Green notes, in effect, that all of the uniqueness that defined Moore's initial efforts has slowly been lost to traditional narratives, which she might have succumbed to for any number of reasons. One is that she's become, as a professor at the University of Wisconsin - Madison, too immersed in the academic realm of MFAs and the sort of fiction writing / reading encouraged in that milieu. Green notes that things have been lost in her style. And they have been, but I think crucial things have stayed the same.
Her humor is still sharp, as I see it. It's all her own, too. A really great wit defines the ironic turns of her characters' narration. And to depart from Green a little further, I found a friend of mine was correct when she complained "Self-Help" is best likened to candy that's too sweet or a really rich desert. The second-person, instructive narration is good in small doses but, in my humble opinion, becomes the bad sort of gimmick by the end. (Quick aside about gimmickry so called in fiction: I've always felt what separates a gimmick from a narrative device is the subjectivity of the reader -- BUT -- with respect to the subjectivity of this reader (i.e. me) -- one sure fire way to fall to gimmickry is to belabor it, whatever it is, for the length of almost an entire collection of stories.)

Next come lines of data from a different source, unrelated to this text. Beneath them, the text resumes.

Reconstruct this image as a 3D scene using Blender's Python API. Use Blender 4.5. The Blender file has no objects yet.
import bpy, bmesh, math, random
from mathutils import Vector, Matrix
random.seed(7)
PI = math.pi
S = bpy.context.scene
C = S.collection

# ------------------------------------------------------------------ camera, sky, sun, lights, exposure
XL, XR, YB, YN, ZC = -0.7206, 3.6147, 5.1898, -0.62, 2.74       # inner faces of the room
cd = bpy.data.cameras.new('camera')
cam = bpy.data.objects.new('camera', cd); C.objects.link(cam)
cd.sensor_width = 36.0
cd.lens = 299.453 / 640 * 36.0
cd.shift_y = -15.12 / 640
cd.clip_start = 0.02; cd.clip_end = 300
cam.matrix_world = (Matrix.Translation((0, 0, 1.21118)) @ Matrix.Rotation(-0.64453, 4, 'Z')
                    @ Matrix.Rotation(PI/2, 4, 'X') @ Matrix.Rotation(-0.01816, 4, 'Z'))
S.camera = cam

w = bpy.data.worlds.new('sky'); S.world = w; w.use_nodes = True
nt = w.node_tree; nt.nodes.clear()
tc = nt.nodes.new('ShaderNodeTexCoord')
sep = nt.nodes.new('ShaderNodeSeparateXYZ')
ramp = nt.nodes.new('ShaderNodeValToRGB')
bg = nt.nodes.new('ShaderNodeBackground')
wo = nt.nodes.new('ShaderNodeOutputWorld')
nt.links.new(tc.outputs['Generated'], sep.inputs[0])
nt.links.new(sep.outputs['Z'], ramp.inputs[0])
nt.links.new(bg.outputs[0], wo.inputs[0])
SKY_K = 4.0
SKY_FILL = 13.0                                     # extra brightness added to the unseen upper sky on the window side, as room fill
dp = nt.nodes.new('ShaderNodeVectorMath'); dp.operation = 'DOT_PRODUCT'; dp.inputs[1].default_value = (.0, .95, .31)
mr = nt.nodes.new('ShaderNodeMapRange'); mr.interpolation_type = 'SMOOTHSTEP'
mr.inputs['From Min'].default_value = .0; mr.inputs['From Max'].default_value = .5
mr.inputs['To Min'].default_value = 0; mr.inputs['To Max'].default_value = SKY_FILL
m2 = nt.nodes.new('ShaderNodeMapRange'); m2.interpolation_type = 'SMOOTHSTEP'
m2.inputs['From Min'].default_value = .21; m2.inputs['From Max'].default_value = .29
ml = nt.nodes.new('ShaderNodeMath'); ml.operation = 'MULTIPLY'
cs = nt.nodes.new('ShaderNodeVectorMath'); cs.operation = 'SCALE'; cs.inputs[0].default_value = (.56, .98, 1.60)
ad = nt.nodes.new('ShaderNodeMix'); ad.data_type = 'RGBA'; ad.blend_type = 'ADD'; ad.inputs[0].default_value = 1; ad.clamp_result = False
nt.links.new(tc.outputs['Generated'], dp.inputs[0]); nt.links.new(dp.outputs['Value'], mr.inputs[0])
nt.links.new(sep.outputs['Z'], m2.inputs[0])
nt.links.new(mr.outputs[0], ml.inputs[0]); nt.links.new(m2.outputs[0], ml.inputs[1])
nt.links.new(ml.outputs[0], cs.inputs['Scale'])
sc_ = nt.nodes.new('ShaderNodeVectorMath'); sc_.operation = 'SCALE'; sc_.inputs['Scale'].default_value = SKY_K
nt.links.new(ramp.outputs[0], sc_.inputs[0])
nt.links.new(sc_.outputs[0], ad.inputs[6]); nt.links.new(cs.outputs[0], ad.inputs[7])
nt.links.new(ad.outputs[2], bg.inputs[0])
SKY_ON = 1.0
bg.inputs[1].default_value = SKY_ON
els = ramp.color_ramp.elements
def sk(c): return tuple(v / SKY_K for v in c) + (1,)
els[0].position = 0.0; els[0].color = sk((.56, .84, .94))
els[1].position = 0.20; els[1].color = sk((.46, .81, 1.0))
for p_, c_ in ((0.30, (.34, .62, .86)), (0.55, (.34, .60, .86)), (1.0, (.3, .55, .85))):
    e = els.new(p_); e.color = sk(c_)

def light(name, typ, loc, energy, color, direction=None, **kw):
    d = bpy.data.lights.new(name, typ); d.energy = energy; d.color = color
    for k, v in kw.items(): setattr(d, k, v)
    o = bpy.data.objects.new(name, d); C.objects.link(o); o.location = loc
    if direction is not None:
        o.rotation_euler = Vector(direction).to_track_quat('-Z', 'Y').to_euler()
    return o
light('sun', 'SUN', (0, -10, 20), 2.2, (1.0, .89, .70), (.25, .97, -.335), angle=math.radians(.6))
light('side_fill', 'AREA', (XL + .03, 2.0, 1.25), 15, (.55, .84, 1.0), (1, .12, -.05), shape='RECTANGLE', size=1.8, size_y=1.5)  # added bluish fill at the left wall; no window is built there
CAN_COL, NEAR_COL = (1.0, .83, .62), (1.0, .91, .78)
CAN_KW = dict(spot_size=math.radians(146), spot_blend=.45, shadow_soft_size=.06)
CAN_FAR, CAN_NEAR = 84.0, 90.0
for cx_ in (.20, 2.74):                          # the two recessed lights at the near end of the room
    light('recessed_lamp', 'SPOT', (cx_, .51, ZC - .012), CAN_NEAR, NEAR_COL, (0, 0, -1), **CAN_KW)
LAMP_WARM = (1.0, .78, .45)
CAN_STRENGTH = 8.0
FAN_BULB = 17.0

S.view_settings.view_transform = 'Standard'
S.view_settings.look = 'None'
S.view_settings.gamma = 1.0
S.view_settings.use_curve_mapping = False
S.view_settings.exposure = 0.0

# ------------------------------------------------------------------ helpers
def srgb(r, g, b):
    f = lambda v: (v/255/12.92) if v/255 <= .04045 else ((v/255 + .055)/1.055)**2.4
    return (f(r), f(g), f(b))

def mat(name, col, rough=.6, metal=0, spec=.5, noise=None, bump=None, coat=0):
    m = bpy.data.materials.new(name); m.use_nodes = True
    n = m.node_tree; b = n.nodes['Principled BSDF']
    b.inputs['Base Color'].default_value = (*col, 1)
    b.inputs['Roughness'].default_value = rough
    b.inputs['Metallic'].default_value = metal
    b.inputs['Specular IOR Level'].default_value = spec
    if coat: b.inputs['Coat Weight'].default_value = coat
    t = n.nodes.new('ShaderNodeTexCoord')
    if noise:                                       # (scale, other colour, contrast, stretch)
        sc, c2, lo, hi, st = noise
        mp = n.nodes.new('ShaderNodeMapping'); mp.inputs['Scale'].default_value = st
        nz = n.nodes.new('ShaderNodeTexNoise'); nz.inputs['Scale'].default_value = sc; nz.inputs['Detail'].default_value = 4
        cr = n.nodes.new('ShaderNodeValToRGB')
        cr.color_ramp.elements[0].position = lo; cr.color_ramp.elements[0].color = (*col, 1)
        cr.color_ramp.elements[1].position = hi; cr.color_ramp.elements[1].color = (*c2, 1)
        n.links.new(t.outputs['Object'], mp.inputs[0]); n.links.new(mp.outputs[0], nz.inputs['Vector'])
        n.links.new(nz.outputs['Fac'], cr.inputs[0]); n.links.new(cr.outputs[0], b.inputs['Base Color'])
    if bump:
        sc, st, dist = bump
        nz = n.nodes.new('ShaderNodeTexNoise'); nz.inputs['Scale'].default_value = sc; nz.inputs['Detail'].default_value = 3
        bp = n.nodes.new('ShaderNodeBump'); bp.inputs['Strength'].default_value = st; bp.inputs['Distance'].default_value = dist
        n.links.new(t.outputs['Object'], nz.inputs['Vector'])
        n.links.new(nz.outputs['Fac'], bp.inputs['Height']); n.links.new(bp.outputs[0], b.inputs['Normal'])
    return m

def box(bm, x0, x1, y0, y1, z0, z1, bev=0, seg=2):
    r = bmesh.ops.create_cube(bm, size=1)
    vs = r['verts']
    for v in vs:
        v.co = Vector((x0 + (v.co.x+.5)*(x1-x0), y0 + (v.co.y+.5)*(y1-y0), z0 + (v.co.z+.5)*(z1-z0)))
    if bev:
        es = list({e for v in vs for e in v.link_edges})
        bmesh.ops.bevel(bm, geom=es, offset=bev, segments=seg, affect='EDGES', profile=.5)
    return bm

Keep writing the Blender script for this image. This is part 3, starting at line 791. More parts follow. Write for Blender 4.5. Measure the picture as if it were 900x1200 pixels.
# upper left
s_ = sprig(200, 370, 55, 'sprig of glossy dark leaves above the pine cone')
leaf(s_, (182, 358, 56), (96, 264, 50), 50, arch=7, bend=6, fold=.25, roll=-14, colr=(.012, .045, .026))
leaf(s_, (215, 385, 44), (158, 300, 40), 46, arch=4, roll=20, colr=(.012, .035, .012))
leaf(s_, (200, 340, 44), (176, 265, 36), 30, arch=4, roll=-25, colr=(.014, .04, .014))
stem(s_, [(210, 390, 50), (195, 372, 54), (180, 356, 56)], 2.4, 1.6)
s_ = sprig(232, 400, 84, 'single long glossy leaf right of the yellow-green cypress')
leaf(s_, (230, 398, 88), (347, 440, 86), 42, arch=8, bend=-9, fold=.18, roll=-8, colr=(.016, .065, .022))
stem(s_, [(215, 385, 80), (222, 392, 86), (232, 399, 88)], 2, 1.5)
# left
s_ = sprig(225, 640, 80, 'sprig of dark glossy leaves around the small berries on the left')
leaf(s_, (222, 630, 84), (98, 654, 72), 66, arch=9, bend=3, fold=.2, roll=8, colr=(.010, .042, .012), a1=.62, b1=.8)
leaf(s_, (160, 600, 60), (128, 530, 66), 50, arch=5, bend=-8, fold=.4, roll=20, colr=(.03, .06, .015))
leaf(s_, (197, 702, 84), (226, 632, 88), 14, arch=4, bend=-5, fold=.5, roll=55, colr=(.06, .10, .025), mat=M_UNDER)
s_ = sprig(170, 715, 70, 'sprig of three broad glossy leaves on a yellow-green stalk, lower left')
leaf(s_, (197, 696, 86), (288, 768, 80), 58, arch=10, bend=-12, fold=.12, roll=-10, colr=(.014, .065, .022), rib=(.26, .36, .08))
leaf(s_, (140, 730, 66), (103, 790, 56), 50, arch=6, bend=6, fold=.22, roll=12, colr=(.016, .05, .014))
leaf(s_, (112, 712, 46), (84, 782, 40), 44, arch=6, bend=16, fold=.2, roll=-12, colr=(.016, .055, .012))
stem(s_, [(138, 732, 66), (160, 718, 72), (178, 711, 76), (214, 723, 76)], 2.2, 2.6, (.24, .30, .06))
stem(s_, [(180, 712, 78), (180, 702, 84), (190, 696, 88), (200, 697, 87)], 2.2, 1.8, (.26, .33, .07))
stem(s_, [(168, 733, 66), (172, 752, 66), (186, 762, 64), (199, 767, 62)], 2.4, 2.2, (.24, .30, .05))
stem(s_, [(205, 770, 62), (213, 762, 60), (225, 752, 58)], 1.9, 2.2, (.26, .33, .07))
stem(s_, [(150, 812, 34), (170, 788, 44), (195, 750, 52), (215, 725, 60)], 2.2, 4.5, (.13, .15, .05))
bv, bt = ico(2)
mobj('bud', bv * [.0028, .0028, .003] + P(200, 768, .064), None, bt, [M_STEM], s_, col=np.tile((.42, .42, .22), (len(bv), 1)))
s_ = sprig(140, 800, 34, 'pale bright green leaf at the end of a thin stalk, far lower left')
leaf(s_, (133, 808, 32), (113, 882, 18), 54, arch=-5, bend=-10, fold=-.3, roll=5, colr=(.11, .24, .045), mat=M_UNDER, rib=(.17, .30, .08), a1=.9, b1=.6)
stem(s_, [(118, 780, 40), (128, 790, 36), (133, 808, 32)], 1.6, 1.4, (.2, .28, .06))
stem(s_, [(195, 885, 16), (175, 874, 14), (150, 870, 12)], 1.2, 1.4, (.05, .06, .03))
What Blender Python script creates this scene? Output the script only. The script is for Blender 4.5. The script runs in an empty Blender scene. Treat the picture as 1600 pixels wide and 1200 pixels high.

What's my point: well, that's a little to a lot of what "Self-Help" is. Don't get me wrong. It is good, but too much good stuff, as I've said before about other things. In this case, "too much good stuff" is a bad thing. I felt overloaded and overburdened by it to the point that it took me away from the narrative too greatly. Call me lame, but that's one of the things I enjoy about Moore's newer fiction I've read.
Read it for yourself, though, and enjoy or don't as the case may be, surely. Just don't call me "Surely." -- and yes I'm aware this "Airplane!" joke is a pun of the name "Shirley" (when spoken aloud, you see, one cannot distinguish very easily between the adverb and the proper noun) -- but what you forget is that that joke isn't funny and neither is mine.